Sir Horace Rumbold (above), a diplomat and, at the time, ambassador to Sweden, wrote this after a Lågen fishing trip in 1884:

“Our quarters at the farm-house at which we put up were about as rough as they well could be. Gaardbruger (farmer) Hannevold and his belongings being thoroughly untidy and slovenly in their habits and household arrangements, which struck me all the more, coming as I did from neat, cleanly Sweden. The food they gave us, too, was coarse and unappetising. Fortunately, we had brought with us an ample supply of tinned things, which, with the fish of our own catching, broiled fresh from the river, and the great wash-hand bowlfuls of fragrant wood strawberries and the delicious cream set before us, made a menu fit for a king”

Locating relatives of the Victorian anglers has obviously been very important. And, with one exception only, people I have been contacting have been very helpful. Some have even offered me accommodation and salmon fishing… I am most grateful.

A very pleasant memory is my 2004 visit to Boars Hill, outside Oxford. There, I spent a day in the company of 84 year old Sir Ludovic Kennedy (above), who I’m sure needs no further introduction.

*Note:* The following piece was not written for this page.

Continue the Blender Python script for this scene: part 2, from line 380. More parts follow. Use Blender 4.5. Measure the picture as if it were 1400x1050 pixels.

His grandfather, Edward Briggs Kennedy, was a keen sportsman, and he fished the Numedalslågen on at least two occasions. When he passed away, he left behind a giant scrap book, which now is in the possession of the BBC personality.

I believe I spent four, maybe five exciting hours going trough it, taking notes and photographs of material relevant for my project. The only concern was not spilling white wine, which I was kindly offered several glasses of, in the scrap book.

The first British anglers who came to Norway, no doubt provoked merriment and created a stir. Even though a few locals did fish with a rod and line, the farmers regarded the strangers as funny characters. Why use a stick and string, when nets, fishpots and other traditional traps were easier and more productive?


As the number of tourists increased, however, so did the number of locals that adopted the British way of salmon fishing. And, in 1918, the last British landowner in the Lågen valley, Frederick Richard Thomas Trench Gascoigne, sold the family’s properties and fishing rights to a Norwegian business man.

Why the Leeds officer chose to do so, I don’t know. But rumours of a water power plant being planned may very well have scared him away. Also, four years of brutal war may have reduced or ruined the pleasure of going to Norway. Money was certainly not the problem.

No matter what the explanation was, the British dominance was definitely over.